• _Written request_
Read the data and repeat it in full, exactly.

— START Data provided —

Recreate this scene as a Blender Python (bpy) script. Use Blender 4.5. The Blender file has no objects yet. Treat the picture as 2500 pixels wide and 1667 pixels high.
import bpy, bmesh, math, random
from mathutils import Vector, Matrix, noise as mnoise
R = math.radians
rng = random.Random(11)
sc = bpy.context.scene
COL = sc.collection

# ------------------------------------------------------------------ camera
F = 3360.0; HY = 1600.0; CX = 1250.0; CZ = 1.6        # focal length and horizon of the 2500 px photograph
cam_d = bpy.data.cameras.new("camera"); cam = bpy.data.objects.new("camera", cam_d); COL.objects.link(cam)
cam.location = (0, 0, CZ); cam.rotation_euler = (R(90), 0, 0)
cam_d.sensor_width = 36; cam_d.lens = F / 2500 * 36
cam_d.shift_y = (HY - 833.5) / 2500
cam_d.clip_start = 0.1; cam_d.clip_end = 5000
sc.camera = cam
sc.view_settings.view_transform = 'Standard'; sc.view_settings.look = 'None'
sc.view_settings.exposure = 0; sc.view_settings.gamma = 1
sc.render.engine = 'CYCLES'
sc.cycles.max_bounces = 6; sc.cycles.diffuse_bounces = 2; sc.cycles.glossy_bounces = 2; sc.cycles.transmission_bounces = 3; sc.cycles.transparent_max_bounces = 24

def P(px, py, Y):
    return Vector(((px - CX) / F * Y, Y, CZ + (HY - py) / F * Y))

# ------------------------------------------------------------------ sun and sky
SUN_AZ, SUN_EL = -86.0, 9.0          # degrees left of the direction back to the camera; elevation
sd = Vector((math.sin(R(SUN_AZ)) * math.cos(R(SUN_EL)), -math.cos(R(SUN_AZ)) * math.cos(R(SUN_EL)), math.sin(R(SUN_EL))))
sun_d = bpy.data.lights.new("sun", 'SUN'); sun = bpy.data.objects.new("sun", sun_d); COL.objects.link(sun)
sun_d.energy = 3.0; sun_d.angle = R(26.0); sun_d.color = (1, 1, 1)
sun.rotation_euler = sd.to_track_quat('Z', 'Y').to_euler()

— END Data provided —

• _Exercise output_
Recreate this scene as a Blender Python (bpy) script. Use Blender 4.5. The Blender file has no objects yet. Treat the picture as 2500 pixels wide and 1667 pixels high.
import bpy, bmesh, math, random
from mathutils import Vector, Matrix, noise as mnoise
R = math.radians
rng = random.Random(11)
sc = bpy.context.scene
COL = sc.collection

# ------------------------------------------------------------------ camera
F = 3360.0; HY = 1600.0; CX = 1250.0; CZ = 1.6        # focal length and horizon of the 2500 px photograph
cam_d = bpy.data.cameras.new("camera"); cam = bpy.data.objects.new("camera", cam_d); COL.objects.link(cam)
cam.location = (0, 0, CZ); cam.rotation_euler = (R(90), 0, 0)
cam_d.sensor_width = 36; cam_d.lens = F / 2500 * 36
cam_d.shift_y = (HY - 833.5) / 2500
cam_d.clip_start = 0.1; cam_d.clip_end = 5000
sc.camera = cam
sc.view_settings.view_transform = 'Standard'; sc.view_settings.look = 'None'
sc.view_settings.exposure = 0; sc.view_settings.gamma = 1
sc.render.engine = 'CYCLES'
sc.cycles.max_bounces = 6; sc.cycles.diffuse_bounces = 2; sc.cycles.glossy_bounces = 2; sc.cycles.transmission_bounces = 3; sc.cycles.transparent_max_bounces = 24

def P(px, py, Y):
    return Vector(((px - CX) / F * Y, Y, CZ + (HY - py) / F * Y))

# ------------------------------------------------------------------ sun and sky
SUN_AZ, SUN_EL = -86.0, 9.0          # degrees left of the direction back to the camera; elevation
sd = Vector((math.sin(R(SUN_AZ)) * math.cos(R(SUN_EL)), -math.cos(R(SUN_AZ)) * math.cos(R(SUN_EL)), math.sin(R(SUN_EL))))
sun_d = bpy.data.lights.new("sun", 'SUN'); sun = bpy.data.objects.new("sun", sun_d); COL.objects.link(sun)
sun_d.energy = 3.0; sun_d.angle = R(26.0); sun_d.color = (1, 1, 1)
sun.rotation_euler = sd.to_track_quat('Z', 'Y').to_euler()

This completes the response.